Rail switch image from Shutterstock.

What does WMATA need? Just more money, and otherwise everything is okay? Major cuts, abandoning hope of eight-car trains and fixing the Blue Line in this generation? Or a balance of real management reforms and more investment at the same time? These are the positions Virginia, Maryland, and DC officials, respectively, are taking.

In a recent article in the Washington Post, Abigail Hauslohner and Robert McCartney reveal more details about management problems at WMATA: funding pensions out of the operating budget, failing to spend capital dollars on time, being months overdue on a required audit, and not delivering reports to the jurisdictions as promised.

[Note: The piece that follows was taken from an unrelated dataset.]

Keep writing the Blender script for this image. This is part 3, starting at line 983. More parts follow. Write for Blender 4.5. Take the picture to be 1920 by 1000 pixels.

Both DC Mayor Muriel Bowser and Maryland governor Larry Hogan have been pushing for a “turnaround specialist” to run WMATA. They agree some of WMATA’s financial problems are serious. But beyond that, what each means by “turnaround” is somewhat different.

DC transportation head Leif Dormsjo wants a “CEO” to make service better for riders while also fixing these serious failures and problems with Metro’s overall culture.

Meanwhile, Pete Rahn, the new Maryland transportation secretary who insists he’s not a “highway guy,” wants to cut costs much more deeply. He wants WMATA to completely shelve any talk about expanding the system or even increasing the number of eight-car trains. One anonymous Maryland official even suggested the state might want to cut service (and Maryland is already cutting some bus service this year had already considered cutting some bus service this year, though that plan was rejected in March).

Virginia transportation secretary Aubrey Layne, meanwhile, was happy to have WMATA pick another transit agency head, like Richard Sarles, as the next General Manager. Until this year, most of the WMATA board agreed. Both the Gray administration’s member and last year’s board chair, Tom Downs, and this year’s board chair and federal member Mort Downey, who are both also longtime friends of Sarles, were ready to hire another person from the US transit executive club until DC and Maryland blocked that plan.

Maryland says don’t think about the future

Rahn told Hauslohner and McCartney that “Discussions of expansion have to be deferred for maintenance, and it means saying ‘no’ to some popular things until [Metro] has addressed throughout its system the issues of performance and safety.”

While maintenance is extremely important, it’s also dangerous to completely ignore anything else. While Metrorail ridership has declined slightly, the overall trend is toward hitting capacity ceilings — not to mention the Blue Line, which is suffering right now.

Rahn would certainly not say that Maryland should cancel any plans for even the smallest local road capacity increase project until every road and bridge is in tip-top shape and nobody ever dies on the roads, period. For example, Rahn said Maryland would find the money, no matter what, to build new ramps at the Beltway to get the FBI at Greenbelt. I don’t disagree with him that this is a worthwhile road project. Eight-car trains on Metro (and the Purple Line!) are similarly important.

The public deserves a voice

Dormsjo and Rahn have been more public about their views than the board has generally been in the past. This is welcome. The public has a right to be a part of this conversation. Too often, WMATA executives and some board members (especially ones who themselves were transit executives) want to keep the controversies quiet.

That’s a mistake. Hiding all of these problems has just made them seem so much worse, and the transgressions so much more severe, than if the agency had been honest in the first place. Even some board members, like now-mayor Bowser, say the agency misled them.

Ultimately, board members and riders alike will respect the CEO more for exposing, admitting to, and then fixing problems instead of continuing to hide them. That’s the only way to build trust, and trust is something WMATA sorely needs.

There’s a fair concern that if Maryland, Virginia, and DC can’t ultimately agree, then it will be hard for anyone to run the agency. A great CEO will need his or her board united behind a course of action. The three jurisdictions will ultimately have to agree on whether to use new railcars for more eight-car trains, whether to plan to fix the Blue Line or not, and so on.

The best way to get there is through a public conversation first about these priorities and the agency’s problems. The WMATA Board announced that it would seek public input on the General Manager hiring, but has only provided two opportunities, neither very satisfying: you can speak at a board meeting in person on Thursday at 10:00 am (if you don’t have to be anywhere else all morning), or you can fill out an online survey.

Part of the survey. Click to take it.

That survey gives a large list of qualities we might want the next GM to possess. Unfortunately, all are uncontroversial, positive qualities and it’s virtually certain that the scores will come out strongly for all, giving the board the chance to do whatever it would have anyway rather than providing any truly meaningful input.

Multiple Greater Greater Washington contributors reacted to the survey by speculating that this was “input for input’s sake” or a way “to get the answers they already decided on.” Hopefully one of the next General Manager’s skills will be understanding how to actually seek input from the public that is useful and actionable.